Quizás valga la pena tomar todo esto con humor y recordar una anécdota muy graciosa de la España de 1870. Las Cortes habían aprobado que la monarquía siguiera como forma de gobierno y esto generó manifestaciones en las calles de parte de los republicanos de la época. Un gobernador consiguió controlar los disturbios en su ciudad y le telegrafió, con pésima ortografía, al ministro de la Gobernación, Nicolás Rivero: “Hayer controlé la situación. Si oy se repitiera el motín, lo sofocaría en el acto”. Don Nicolás le respondió enviándole sus felicitaciones, pero al final le agregó al texto: “No quiero concluir sin darle un consejo: la hache es una letra muy moderna; no es de ayer, es de hoy”.

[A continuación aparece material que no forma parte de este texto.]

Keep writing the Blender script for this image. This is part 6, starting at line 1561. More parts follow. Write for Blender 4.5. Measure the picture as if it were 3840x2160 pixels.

Estemos en paz con los arcaísmos, no podemos negar los vestigios de nuestra historia. Sabemos que todo evoluciona y a los términos que finalmente pasarán al desván de los desusados o poco usados ya les diremos adiós con todo el amor que merecen. Mientras tanto, admiremos los viejos robles que se empeñan en seguir entre nosotros. Sí, “los muertos que vos matáis/ gozan de buena salud”.